Особенно привлекла меня богатая коллекция материалов, позволявших рассказать эту историю в стиле как можно более живом и ярком. В нее входили такие архивные сокровища, как телеграммы, перехваченные радиограммы, показания уцелевших, секретные папки разведслужбы, настоящий бортовой журнал капитан-лейтенанта Швигера, любовные письма Эдит Голт и даже кинопленка с последним отплытием “Лузитании” из Нью-Йорка. Все вместе они создавали целую палитру богатейших оттенков. Остается лишь надеяться, что я использовал их наилучшим образом.
Немалый интерес заключался в том, чтобы эти факты раскапывать. Каждая книга – экспедиция в незнакомые края, у которой есть как интеллектуальная, так и физическая составляющая. Интеллектуальное путешествие приводит тебя в самую глубину предмета, позволяя достичь определенного уровня знаний. Впрочем, знаний узко специализированных. Можно ли назвать меня специалистом по Первой мировой войне? Нет. Знаю ли я теперь многое о “Лузитании” и субмаринах эпохи Первой мировой? Да. Напишу ли я когда-либо еще одну книгу о тонущем корабле или подводной войне? Вряд ли.

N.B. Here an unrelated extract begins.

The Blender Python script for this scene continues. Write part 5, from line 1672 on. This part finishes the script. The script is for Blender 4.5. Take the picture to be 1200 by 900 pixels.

Физическое путешествие оказалось особенно увлекательным – с таких сторон, о которых я и не подозревал. Был момент, когда я очутился на корабле “Кунарда” “Куин Мэри-2” в десятибалльный шторм во время зимнего плавания из Нью-Йорка в Саутгемптон. В другой раз я безнадежно потерялся в Гамбурге с навигатором GPS, говорящим по-немецки, настроенным – о чем я не знал – на другой город, но все равно, не теряя бодрости, пытающимся помочь мне добраться до моей гостиницы. Я казался себе персонажем из сериала “Тайна личности Борна”, без всякой системы сворачивающим в переулки и тупики, пока не сообразил, что никакой GPS не может велеть водителю ехать по улице с односторонним движением навстречу потоку. Мои странствия завели меня на север до самого датского города Торсминде (притом в феврале, никак не иначе); на юг до самого Университета Кристофера Ньюпорта в Ньюпорт-Ньюс, штат Вирджиния; на запад до самой Гуверовской библиотеки при Стэнфордском университете; и в разнообразные места на востоке, включая поразительные, как всегда, Библиотеку Конгресса и Национальные архивы США, а также не менее интересные архивы в Лондоне, Ливерпуле и Кембридже. Без Англии никак не обойтись, и я очень рад.
По дороге наступали тихие моменты открытий, когда прошлое и настоящее на миг соединялись и история становилась чем-то осязаемым. Ради таких моментов я живу. Не успел я усесться за работу в Гуверовской библиотеке, как сотрудник архива по собственной инициативе принес мне доску – обломок спасательной шлюпки со штампом “Лузитания”, найденный возле выброшенного на берег тела пассажира. В музее памяти фрегата “Сент-Джордж”, что в Торсминде, у меня была возможность постоять рядом с палубным орудием U-20 и прикоснуться к нему – тому самому орудию, что потопило “Эрл оф Лэтом”; при этом я, как утверждала моя жена, принимал позы в высшей степени дурацкие. В Национальных архивах Великобритании, расположенных в Кью и надежно охраняемых лебедями, я открыл одну из коробок с папками и обнаружил там настоящий кодовый справочник SKM, или Signalbuch der Kaiserlichen Marine, который в 1914 году попал в руки к русским, а те передали его в Комнату 40. Один из наиболее важных моментов наступил, когда Ливерпульский университет, где хранится архив “Кунарда”, разрешил мне посмотреть фотографии погибших пассажиров “Лузитании”, сделанные в морге. В такие моменты чувствуешь себя, словно сунул палец в розетку с умеренным напряжением. Это всегда придает уверенности, ведь как бы глубоко ты ни погрузился в тему, все равно хорошо, когда есть настоящее, ощутимое доказательство того, что события, о которых пишешь, действительно произошли.